Quick aside: Having Kirsten and Sarah, or [info]feanorsgrrl be my wingmen for my return to the dating world is amazing.  I was scared for a while, but they've been ceaselessly supportive.  A thank you to you both.  Just remember, I'm Maverick, you guys can fight it out over who's Goose and Wizard. 

Quick aside the second: I've seen Top Gun too many times.  I am dangerous. 

We walked up the stairs to the second floor of Moriarty's, a local watering hole and karaoke joint in Center City, and I was immersed in a crowd of good friends.  Tom, Glenn, Michelle, the other Michelle, and so many more were hanging around, most drinking ginger ale or water, singing and having a blast.  There were many people there that hadn't seen me since the last birthday party, so I got a lot of "You look really good!"s, which is strange.  I'd forgotten how bad I looked after Star died.  It was heartening to hear that I looked improved.  I felt improved. 

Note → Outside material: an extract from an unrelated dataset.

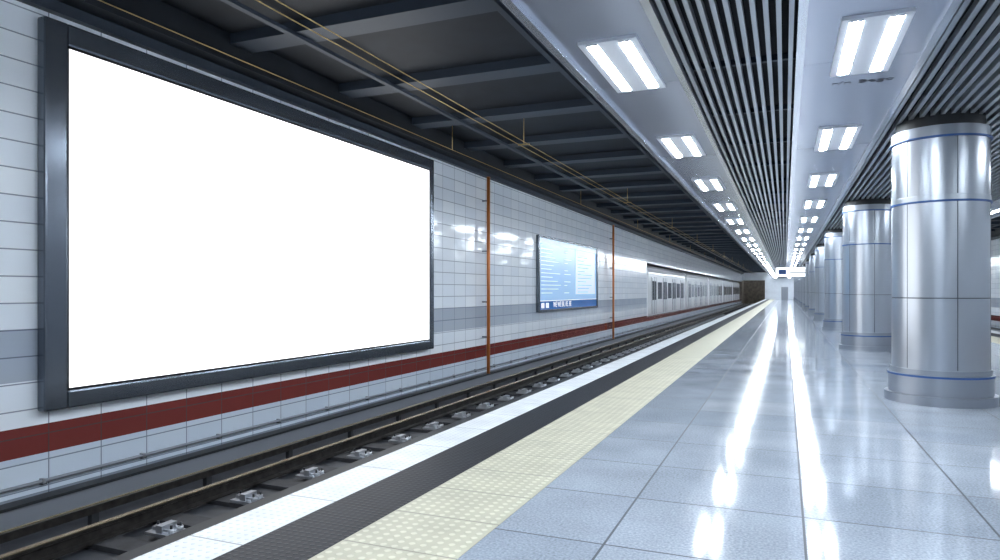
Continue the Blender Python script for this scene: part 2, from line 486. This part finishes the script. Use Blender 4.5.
# ---------------------------------------------------------------- information sign
sg = empty('information_sign')
sy0, sy1, sz0, sz1 = 20.1, 27.4, .83, 3.27
X0 = XW0; X1 = XW0+.10
o = MB('frame', sg, .008)
o.box(X0, X1, sy0, sy0+.12, sz0, sz1, M_frame); o.box(X0, X1, sy1-.12, sy1, sz0, sz1, M_frame)
o.box(X0, X1, sy0+.12, sy1-.12, sz0, sz0+.07, M_frame); o.box(X0, X1, sy0+.12, sy1-.12, sz1-.07, sz1, M_frame)
o.done()
o = MB('panel', sg)
o.box(X0, X0+.05, sy0+.1, sy1-.1, sz0+.36, sz1-.07, M_sign)
o.box(X0, X0+.055, sy0+.1, sy1-.1, sz0+.07, sz0+.34, M_signb)
o.box(X0, X0+.052, sy0+.1, sy1-.1, sz0+.34, sz0+.36, M_txtw)
o.box(X0+.05, X0+.056, sy0+4.2, sy1-.3, sz0+.55, sz1-.25, M_signw)
o.box(X0+.05, X0+.056, sy0+.1, sy1-.1, sz1-.24, sz1-.07, M_signw)
o.done()
o = MB('listing_lines', sg)
for i in range(12):
    z = sz1-.42-i*.13
    w = random.uniform(.9, 2.2)
    xx = X0+.05
    o.box(xx, xx+.004, sy0+.35, sy0+.35+w, z, z+.03, M_signw)
    if i % 3 != 1: o.box(xx, xx+.004, sy0+2.8, sy0+2.8+random.uniform(.3, .9), z, z+.03, M_signw)
    if i < 11: o.box(xx+.006, xx+.010, sy0+4.45, sy0+4.45+random.uniform(.7, 2.2), z-.1, z-.075, M_sign)
o.done()
RT = (math.pi/2, 0, math.pi/2)
text('strip_text', 'WE WE BR. RE. BE', (X0+.058, sy0+1.55, sz0+.13), RT, .26, M_txtw, sg)
o = MB('strip_marks', sg)
for a in (.35, .8): o.box(X0+.055, X0+.06, sy0+a, sy0+a+.28, sz0+.12, sz0+.28, M_txtw)
o.done()

# ---------------------------------------------------------------- overhead wires
o = MB('overhead_wires')
for x, z, r in ((-4.86, 4.40, .007), (-4.68, 4.40, .007), (-6.35, 4.42, .007)):
    o.cyl((x, Y0+.05, z), (x, Y1-.1, z), r, M_cable, 6)
y = 3.0
while y < 90:
    for x in (-4.77,):
        o.cyl((x, y, 4.40), (x, y, ZT-.005), .009, M_cable, 6); o.box(x-.12, x+.12, y-.012, y+.012, 4.39, 4.41, M_cable)
    o.cyl((-6.35, y, 4.42), (-6.35, y, ZT-.005), .009, M_cable, 6)
    y += 9.6
o.done()

# ---------------------------------------------------------------- train in siding
train = empty('train')
def car(i, y0, L, nose):
    o = MB('car_%d' % i, train)
    xa, xb = -9.79, -7.35   # body sides
    prof = [(xa, .04), (xb, .04), (xb, 2.60), (xb-.06, 2.86), (xb-.32, 3.05), (xa+.32, 3.05), (xa+.06, 2.86), (xa, 2.60)]
    ys = y0
    if nose:
        bm = o.bm; kk = o.mi(M_train); cx = (xa+xb)/2
        secs = [(y0, .72, .86), (y0+.25, .88, .94), (y0+.8, 1, 1)]
        rings = []
        for yy, sx, sz in secs:
            rings.append([bm.verts.new((cx+(x-cx)*sx, yy, z*sz)) for x, z in prof])
        for a, b in zip(rings, rings[1:]):
            n = len(prof)
            for j in range(n):
                f = bm.faces.new((a[j], a[(j+1) % n], b[(j+1) % n], b[j])); f.material_index = kk
        f = bm.faces.new(rings[0]); f.material_index = kk
        o.box(cx-.75, cx+.75, y0-.02, y0+.02, 1.25, 2.2, M_glass)
        for s in (-.7, .55): o.box(cx+s, cx+s+.15, y0-.03, y0+.01, .6, .72, M_txtw)
        ys = y0+.8
    o.prism(prof, ys, y0+L, M_train)
    for side, xs in ((1, xb), (-1, xa)):
        def P(a, b, c, d, m, t=.012):
            p, q = sorted((xs-side*.02, xs+side*t)); o.box(p, q, a, b, c, d, m)
        P(ys, y0+L, .04, .16, M_tdoor); P(ys, y0+L, 2.46, 2.52, M_tdoor)
        nd = 4
        for j in range(nd):
            yc = ys+(j+.5)*(y0+L-ys)/nd
            P(yc-.80, yc+.80, .1, 2.35, M_tdoor, .015)
            P(yc-.02, yc+.02, .1, 2.35, M_glass, .02)
            for e in (-.8, .77): P(yc+e, yc+e+.03, .1, 2.35, M_glass, .018)
            P(yc-.62, yc-.14, .95, 2.1, M_glass, .022); P(yc+.14, yc+.62, .95, 2.1, M_glass, .022)
            yw = yc+(y0+L-ys)/nd/2
            if j < nd-1: P(yw-.70, yw+.70, 1.0, 2.05, M_glass, .016)
    o.box(xa+.3, xb-.3, y0+L, y0+L+.5, .3, 2.5, M_dgrey)
    for yc in (y0+2.8, y0+L-2.8):
        o.box(xa+.4, xb-.4, yc-1.2, yc+1.2, -.5, .04, M_dgrey)
        for dy in (-.85, .85):
            for x in (-9.29, -7.85):
                o.cyl((x-.06, yc+dy, -.32), (x+.06, yc+dy, -.32), .37, M_grey, 20)
    o.done()
yy = 39.0
for i in range(5):
    car(i+1, yy, 17.0, i == 0); yy += 17.5

# ---------------------------------------------------------------- hanging sign
hs = empty('hanging_sign')
Yh = 60
o = MB('box', hs); o.box(-.75, 1.95, Yh, Yh+.2, 2.62, 3.46, M_frame); o.box(-.70, 1.90, Yh-.012, Yh, 2.67, 3.41, M_hang); o.done()
o = MB('symbols', hs)
o.box(-.5, .1, Yh-.02, Yh-.012, 2.85, 3.25, M_blue)
for z in (3.15, 2.95): o.box(.3, 1.6, Yh-.02, Yh-.012, z, z+.08, M_txtd)
o.done()
o = MB('hangers', hs)
for x in (-.4, 1.6): o.cyl((x, Yh+.1, 3.46), (x, Yh+.1, ZC+.02), .03, M_lip, 8)
o.done()

# ---------------------------------------------------------------- camera, world
F = 680.0
cam = bpy.data.cameras.new('camera'); co = bpy.data.objects.new('camera', cam); COL.objects.link(co)
cam.sensor_width = 36; cam.sensor_fit = 'HORIZONTAL'; cam.lens = 36*F/1000
cam.shift_y = .011
co.location = (0, 0, 1.5); co.rotation_euler = (math.pi/2, 0, math.atan(285/F))
S.camera = co
w = bpy.data.worlds.new('world'); S.world = w; w.use_nodes = True
w.node_tree.nodes['Background'].inputs[0].default_value = (.5, .6, .75, 1)
w.node_tree.nodes['Background'].inputs[1].default_value = .3
S.view_settings.view_transform = 'Standard'
S.view_settings.exposure = 0.12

Four pints of lager later and I was having a grand time.  I met plenty of new people, all very fantastic, and caught up with some old friends.  Tom and I compared tattoos, Glenn and I talked of Marillion, I was introduced to boyfriends and girlfriends. 

I hemmed and hawed a bit about what song I would sing.  You see, I had to sing something.  Had to.  I just didn't know what.  My singing voice sadly lacks the depth or intricacy of some of my favourite singers, like Chris Whitely or Jeff Buckley.  My range is a tenor, so what I can sing well(?) is either kind of pop/rock stuff like Incubus, or do some fairly good male approximations of breathy female singers like Fiona Apple.  Rather than confuse people by choosing a song like Fiona's Criminal, I decided to go the other route.  After a toss up between Placebo's "The Bitter End" and an Incubus track, I went with Incubus.  I felt more confident singing it and I knew that I could remember the words without the prompter.  Also, I chose "Wish You Were Here", which just seemed appropriate. 

My song came up next to last in the rotation and I mounted the "stage" with what I hoped looked like confidence.  I grabbed the mic, said another happy birthday to Tom, and said something like "You all should know who I'm singing this for".  I only opened my eyes again about half way through the track, when I heard everyone in the room cheering for me.  Apparently, I can sing. 

When the song ended I walked over and gave Tom a big hug.  We talked for a minute and then it was time to go.  Kirsten and I grabbed our things, went downstairs for a quick smoke, then said our good byes to everyone and drove home, blasting Iggy Pop in the car. 
Posted atMay 16th 2008, 7:47 pm GMT.